SDSS-IV MaNGA: The kinematic-morphology of galaxies on the mass vs star-formation relation in different environments (2002.09011v2)

Abstract: We study the link between the kinematic-morphology of galaxies, as inferred from integral-field stellar kinematics, and their relation between mass and star formation rate (SFR). Our sample consists of $\sim 3200$ galaxies with integral-field spectroscopic data from the MaNGA survey with available determinations of their effective stellar angular momentum within the half-light radius $\lambda_{R_e}$. We find that for star-forming galaxies, namely along the star formation main sequence (SFMS), the $\lambda_{R_e}$ values remain large and almost unchanged over about two orders of magnitude in stellar mass, with the exception of the lowest masses $\mathcal{M}{\star}\lesssim2\times10^{9} \mathcal{M}{\odot}$, where $\lambda_{R_e}$ slightly decreases.

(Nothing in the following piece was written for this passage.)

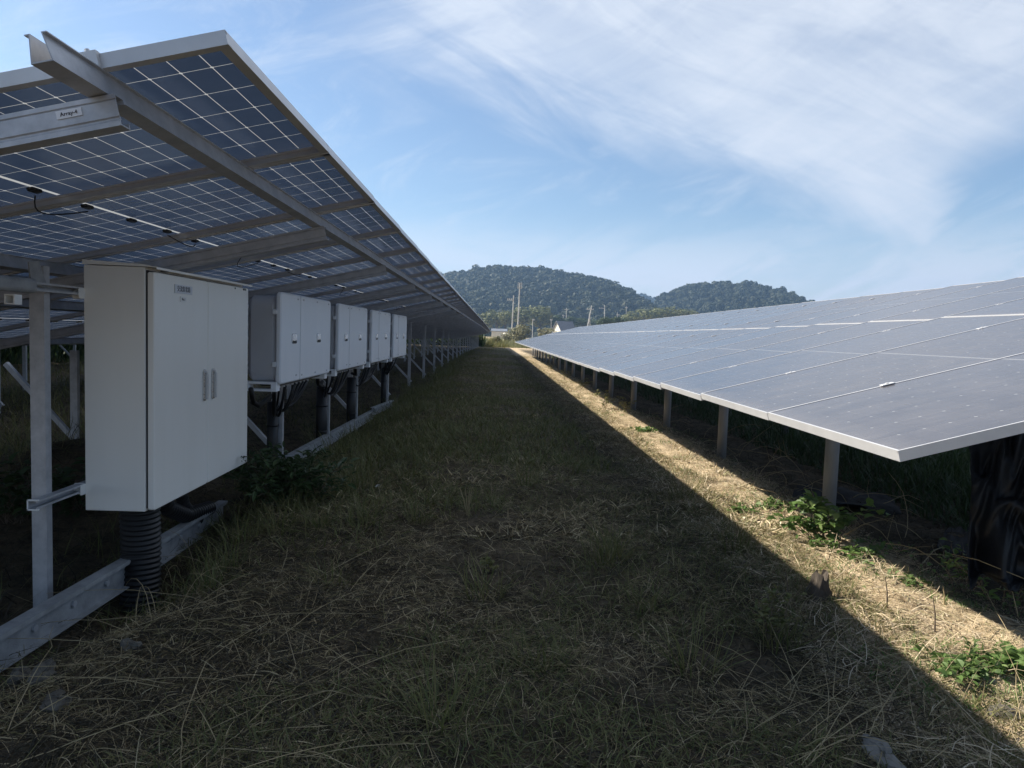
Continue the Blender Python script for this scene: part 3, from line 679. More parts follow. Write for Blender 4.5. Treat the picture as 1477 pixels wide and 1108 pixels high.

The SFMS is dominated by spiral galaxies with small bulges. Below the SFMS, but above the characteristic stellar mass $\mathcal{M}{\rm crit}\approx2\times10^{11} \mathcal{M}{\odot}$, there is a sharp decrease in $\lambda_{R_e}$ with decreasing star formation rate: massive galaxies well below the SFMS are mainly slow-rotator early-type galaxies, namely genuinely spheroidal galaxies without disks. Below the SFMS and below $\mathcal{M}{\rm crit}$ the decrease of $\lambda{R_e}$ with decreasing SFR becomes modest or nearly absent: low-mass galaxies well below the SFMS, are fast-rotator early-type galaxies, and contain fast-rotating stellar disks like their star-forming counterparts. We also find a small but clear environmental dependence for the massive galaxies: in the mass range $10^{10.9}-10^{11.5} \mathcal{M}{\odot}$, galaxies in rich groups or denser regions or classified as central galaxies have lower values of $\lambda{R_e}$. While no environmental dependence is found for galaxies of lower mass. We discuss how our results can be understood as due to the different star formation and mass assembly histories of galaxies with varying mass.